Restate the whole listing word for word. Pictures are left out.
* BEGIN GIVEN DATA *
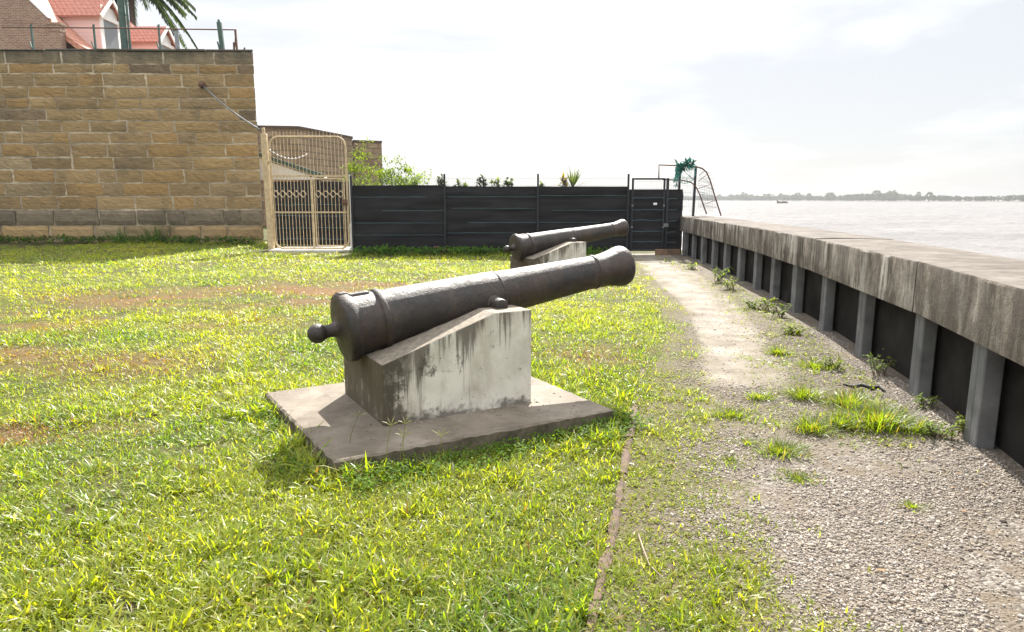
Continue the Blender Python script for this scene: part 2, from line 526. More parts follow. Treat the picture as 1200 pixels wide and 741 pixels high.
def m_path():
    """grey brown gravel, worn to pale damp sand where the Col mask says so"""
    t = NT('gravel_and_sand'); co = t.coord()
    mask = t.n('ShaderNodeSeparateColor'); t.link(t.attr(), mask.inputs[0])
    v = t.voro(co, 70, 'F1', 'Color'); vs = t.n('ShaderNodeSeparateColor'); t.link(v, vs.inputs[0])
    grav = t.ramp(vs.outputs[0], [(0.0, (0.06, 0.051, 0.043)), (0.45, (0.12, 0.104, 0.088)), (0.8, (0.18, 0.162, 0.14)), (1.0, (0.26, 0.24, 0.21))])
    grav = t.mix(t.maprange(t.noise(co, 5, 6, 0.7), 0.42, 0.62), grav, (0.115, 0.092, 0.066))
    sand = t.ramp(t.noise(co, 2.6, 8, 0.68), [(0.28, (0.105, 0.085, 0.064)), (0.48, (0.172, 0.150, 0.124)), (0.7, (0.255, 0.232, 0.20))])
    sand = t.mix(t.maprange(t.noise(co, 42, 4, 0.7), 0.63, 0.70), sand, (0.10, 0.08, 0.065))
    m = mask.outputs[0]
    mm = t.maprange(t.math('ADD', m, t.math('MULTIPLY', t.math('SUBTRACT', t.noise(co, 9, 5, 0.7), 0.5), 0.7)), 0.38, 0.62)
    c = t.mix(mm, grav, sand)
    soil = mask.outputs[1]
    c = t.mix(t.math('MULTIPLY', soil, 0.75), c, (0.075, 0.062, 0.032))
    wet = t.math('MULTIPLY', t.maprange(t.noise(t.coord(scale=(1.3, 0.8, 1), loc=(2, 5, 0)), 1.5, 5, 0.6), 0.50, 0.62), mm)
    rg = t.maprange(wet, 0.0, 1.0, 0.97, 0.85)
    hg = t.math('MULTIPLY', t.voro(co, 70), -1.0)
    hs = t.math('MULTIPLY', t.noise(co, 14, 7, 0.7), 1.3)
    hm = t.n('ShaderNodeMix'); hm.data_type = 'FLOAT'
    t.link(mm, hm.inputs[0]); t.link(hg, hm.inputs[2]); t.link(hs, hm.inputs[3])
    t.principled(c, rg, 0, t.bump(hm.outputs[0], 0.55, 0.015), 0.2)
    return t.mat


def m_water():
    t = NT('river_water'); co = t.coord()
    n1 = t.noise(t.coord(scale=(0.35, 1.0, 1), rot=(0, 0, 0.5)), 0.8, 5, 0.6, 0.6)
    n2 = t.noise(t.coord(scale=(0.5, 1.0, 1), rot=(0, 0, 0.35)), 0.09, 6, 0.65, 0.5)
    n3 = t.noise(t.coord(scale=(0.6, 1.0, 1), rot=(0, 0, 0.6)), 2.6, 4, 0.6)
    c = t.ramp(n2, [(0.35, (0.145, 0.130, 0.118)), (0.65, (0.225, 0.206, 0.19))])
    h = t.math('ADD', t.math('MULTIPLY', n1, 0.75), t.math('ADD', t.math('MULTIPLY', n2, 1.8), t.math('MULTIPLY', n3, 0.30)))
    t.principled(c, 0.12, 0, t.bump(h, 0.7, 0.35), 0.4)
    return t.mat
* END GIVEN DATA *
SOLUTION FOR THIS TASK:
Continue the Blender Python script for this scene: part 2, from line 526. More parts follow. Treat the picture as 1200 pixels wide and 741 pixels high.
def m_path():
    """grey brown gravel, worn to pale damp sand where the Col mask says so"""
    t = NT('gravel_and_sand'); co = t.coord()
    mask = t.n('ShaderNodeSeparateColor'); t.link(t.attr(), mask.inputs[0])
    v = t.voro(co, 70, 'F1', 'Color'); vs = t.n('ShaderNodeSeparateColor'); t.link(v, vs.inputs[0])
    grav = t.ramp(vs.outputs[0], [(0.0, (0.06, 0.051, 0.043)), (0.45, (0.12, 0.104, 0.088)), (0.8, (0.18, 0.162, 0.14)), (1.0, (0.26, 0.24, 0.21))])
    grav = t.mix(t.maprange(t.noise(co, 5, 6, 0.7), 0.42, 0.62), grav, (0.115, 0.092, 0.066))
    sand = t.ramp(t.noise(co, 2.6, 8, 0.68), [(0.28, (0.105, 0.085, 0.064)), (0.48, (0.172, 0.150, 0.124)), (0.7, (0.255, 0.232, 0.20))])
    sand = t.mix(t.maprange(t.noise(co, 42, 4, 0.7), 0.63, 0.70), sand, (0.10, 0.08, 0.065))
    m = mask.outputs[0]
    mm = t.maprange(t.math('ADD', m, t.math('MULTIPLY', t.math('SUBTRACT', t.noise(co, 9, 5, 0.7), 0.5), 0.7)), 0.38, 0.62)
    c = t.mix(mm, grav, sand)
    soil = mask.outputs[1]
    c = t.mix(t.math('MULTIPLY', soil, 0.75), c, (0.075, 0.062, 0.032))
    wet = t.math('MULTIPLY', t.maprange(t.noise(t.coord(scale=(1.3, 0.8, 1), loc=(2, 5, 0)), 1.5, 5, 0.6), 0.50, 0.62), mm)
    rg = t.maprange(wet, 0.0, 1.0, 0.97, 0.85)
    hg = t.math('MULTIPLY', t.voro(co, 70), -1.0)
    hs = t.math('MULTIPLY', t.noise(co, 14, 7, 0.7), 1.3)
    hm = t.n('ShaderNodeMix'); hm.data_type = 'FLOAT'
    t.link(mm, hm.inputs[0]); t.link(hg, hm.inputs[2]); t.link(hs, hm.inputs[3])
    t.principled(c, rg, 0, t.bump(hm.outputs[0], 0.55, 0.015), 0.2)
    return t.mat


def m_water():
    t = NT('river_water'); co = t.coord()
    n1 = t.noise(t.coord(scale=(0.35, 1.0, 1), rot=(0, 0, 0.5)), 0.8, 5, 0.6, 0.6)
    n2 = t.noise(t.coord(scale=(0.5, 1.0, 1), rot=(0, 0, 0.35)), 0.09, 6, 0.65, 0.5)
    n3 = t.noise(t.coord(scale=(0.6, 1.0, 1), rot=(0, 0, 0.6)), 2.6, 4, 0.6)
    c = t.ramp(n2, [(0.35, (0.145, 0.130, 0.118)), (0.65, (0.225, 0.206, 0.19))])
    h = t.math('ADD', t.math('MULTIPLY', n1, 0.75), t.math('ADD', t.math('MULTIPLY', n2, 1.8), t.math('MULTIPLY', n3, 0.30)))
    t.principled(c, 0.12, 0, t.bump(h, 0.7, 0.35), 0.4)
    return t.mat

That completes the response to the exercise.